Agriculture might not be the first thing that comes to mind when sampling the delights of Berlin. It’s a sprawling metropolis, cross-hatched by boulevards and large cement buildings. Yet tucked between the city’s warehouses, apartment blocks and train lines is one of Europe’s largest collections of urban allotments.
For well over a century, Berliners have used allotments – kleingärten or schrebergarten in German – to spend time outside and grow fruit, vegetables and herbs. This land was especially crucial during times of war and instability, when shop shelves were often empty and fresh produce commanded extremely high prices. At roughly 24 sq m per plot, the allotments were large enough to help provide food security for many families.

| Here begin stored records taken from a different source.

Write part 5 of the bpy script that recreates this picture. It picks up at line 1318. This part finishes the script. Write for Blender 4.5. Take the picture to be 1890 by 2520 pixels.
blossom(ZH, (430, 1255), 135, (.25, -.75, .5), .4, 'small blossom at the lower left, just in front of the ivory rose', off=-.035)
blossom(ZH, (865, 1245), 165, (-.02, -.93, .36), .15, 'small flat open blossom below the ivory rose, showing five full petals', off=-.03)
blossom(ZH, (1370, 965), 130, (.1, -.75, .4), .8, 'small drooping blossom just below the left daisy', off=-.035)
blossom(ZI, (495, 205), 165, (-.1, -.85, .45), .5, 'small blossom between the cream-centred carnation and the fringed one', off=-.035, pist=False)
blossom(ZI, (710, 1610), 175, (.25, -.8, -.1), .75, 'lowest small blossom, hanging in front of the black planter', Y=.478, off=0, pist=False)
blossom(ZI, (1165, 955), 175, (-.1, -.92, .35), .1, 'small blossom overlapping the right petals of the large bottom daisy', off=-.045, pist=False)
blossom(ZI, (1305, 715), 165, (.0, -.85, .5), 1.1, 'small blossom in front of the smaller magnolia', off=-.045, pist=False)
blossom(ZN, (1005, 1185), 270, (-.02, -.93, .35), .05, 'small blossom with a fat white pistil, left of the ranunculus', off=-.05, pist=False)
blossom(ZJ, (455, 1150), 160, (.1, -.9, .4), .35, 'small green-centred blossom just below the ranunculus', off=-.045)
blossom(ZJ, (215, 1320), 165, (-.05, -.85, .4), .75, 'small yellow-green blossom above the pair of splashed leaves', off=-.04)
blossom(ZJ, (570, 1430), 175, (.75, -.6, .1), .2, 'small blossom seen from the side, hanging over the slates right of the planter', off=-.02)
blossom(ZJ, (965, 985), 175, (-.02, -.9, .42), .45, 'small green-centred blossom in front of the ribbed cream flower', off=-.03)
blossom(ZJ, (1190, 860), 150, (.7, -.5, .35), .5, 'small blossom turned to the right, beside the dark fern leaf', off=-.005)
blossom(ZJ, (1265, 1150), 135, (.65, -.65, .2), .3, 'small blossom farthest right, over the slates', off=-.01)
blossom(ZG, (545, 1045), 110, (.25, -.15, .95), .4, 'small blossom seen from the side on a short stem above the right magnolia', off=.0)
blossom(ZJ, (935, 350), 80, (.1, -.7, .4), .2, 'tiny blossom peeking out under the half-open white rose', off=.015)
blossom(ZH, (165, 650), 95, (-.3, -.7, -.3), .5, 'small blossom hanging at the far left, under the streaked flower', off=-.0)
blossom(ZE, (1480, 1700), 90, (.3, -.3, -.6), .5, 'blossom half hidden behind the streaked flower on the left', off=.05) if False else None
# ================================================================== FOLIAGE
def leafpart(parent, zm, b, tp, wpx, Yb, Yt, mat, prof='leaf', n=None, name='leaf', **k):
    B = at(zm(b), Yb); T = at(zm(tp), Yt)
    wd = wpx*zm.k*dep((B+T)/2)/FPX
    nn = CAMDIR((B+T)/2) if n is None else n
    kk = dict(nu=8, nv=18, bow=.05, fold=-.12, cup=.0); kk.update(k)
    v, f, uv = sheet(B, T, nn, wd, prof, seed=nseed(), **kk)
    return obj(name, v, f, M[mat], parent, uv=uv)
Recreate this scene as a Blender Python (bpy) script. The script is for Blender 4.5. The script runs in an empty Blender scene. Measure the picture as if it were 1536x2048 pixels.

Today, Berlin has 870 community gardens with roughly 70,000 allotment plots. Though the majority of Berliners no longer depend on them for food, they are increasingly popular for hobbyist farmers; wait times for an allotment can reach eight years. The plots preserve a “cultural memory of urban cultivation” and reinforce the idea that “food production belongs in the city”, says Dr Monika Egerer, a professor of urban productive ecosystems at the Technical University of Munich.
Egerer views allotments’ modern value less as a matter of production volume and more about keeping culinary heritage alive. “Kleingärten aren’t feeding cities quantitatively at scale,” she says. “But qualitatively, they’re very significant. They maintain practical knowledge of cultivation, preserve local and heirloom varieties, and sustain a culture of seasonal eating and food literacy that’s increasingly rare in industrial food systems.”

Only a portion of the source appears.